The same goes for Jukes 6 (the red) which leans heavily on red and black fruit for its core flavor delivery. But if this drink was solely made from fruit, you would only ever experience a complex fruit juice taste and this would only be partway to achieving a truly rounded and complex drink which must be able to stand in for a great glass of red wine for occasions when you have chosen not to drink alcohol.

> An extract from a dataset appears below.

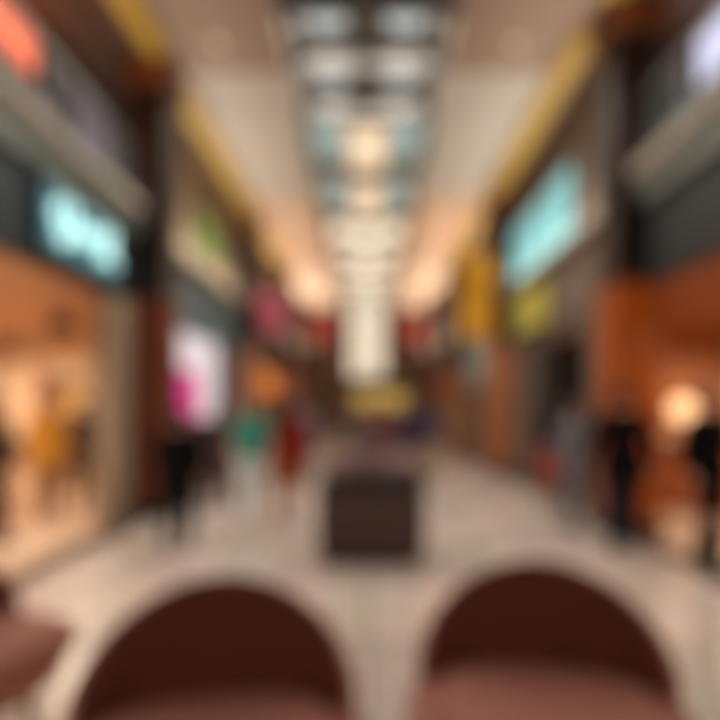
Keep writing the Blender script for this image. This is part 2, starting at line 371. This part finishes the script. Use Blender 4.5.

For this reason, I have assembled Jukes 6 from as many of what I call ‘anti fruit’ ingredients as I have conventional fruits.  These crucial components are what bring gravitas, earth, spice and intrigue to this drink.  In wine terms we would be looking at the soil in the vineyard, the oak in the winery and the tannin coming from the grape skins, but with no grapes used in any of the Jukes series and no fermentation anywhere near these flavors, careful blending is employed to create a kaleidoscopic array of tasting notes which all work together to give the drinker a completed landscape of taste.

I looked deep into flavor memory for Jukes 6 and it took a whole year to make this one drink.  I have tried to bring the romance of Pinot Noir, the adroit stance of Cabernet Sauvignon, the irreverence of Merlot, the aromatic allure of Cabernet Franc, the succulence of Gamay, the gusto of Grenache, the elemental force of Syrah, the savory tang of Sangiovese and the freshness and lift of great Nebbiolo, to name but a handful of red grapes, for the inspiration for this creation.